Monday, 23 January 2012

My Own Magdalen College Rejection Letter

Dear Magdalen College,

I, like many other candidates who have not been accepted to your university, am writing pre-emptively to reject any offers you may put my way. I sincerely hope you understand that you were in competition with many other universities who have not accepted me, and I simply cannot accept all possible offers that are not yet put to me.
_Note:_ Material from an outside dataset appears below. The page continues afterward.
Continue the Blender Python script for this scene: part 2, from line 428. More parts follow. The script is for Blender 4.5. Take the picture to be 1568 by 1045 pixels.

I hope you find many other not-accepted candidates who are willing to attend your university in my stead.

Yours Sincerely

On a side note, I read the (actual) letter, and the final sentence is "Perhaps you should offer a glass of water in your interviews; it is rude to torture your guests". The use of torture there is bold, to say the least. One could suggest that real torture victims in Guantanamo might say they get arguably too much water during interviews. It's a fine line between "Satiating Thirst" and "Waterboarding", and frankly, if a college doesn't want to accidentally stray across that line, I can respect that.

Monday, 16 January 2012

Song Puns around Communist Leaders

New Music Update! Robbie Williams has released a new album of communist remixes of his old songs. "I'm loving Engels instead" is to be the title track. Also included is a brand new version of Fatboy Slim's seminal hit "Right here, Right Mao", advocating an immediate change to Maoism in Britain. Another twist on a new song with "Just the Che you are" remixed with the aid of Bruno Mars. And a change on the classic "Sparks" by Coldplay, called, you guessed it, "Marx". Say what you like about his music, you can't argue with the underlying political messages in his songs. Nothing in there for fans of Liebknecht, but it's hard to rhyme, I can't blame him really. THAT JUST HAPPENED. Get on board.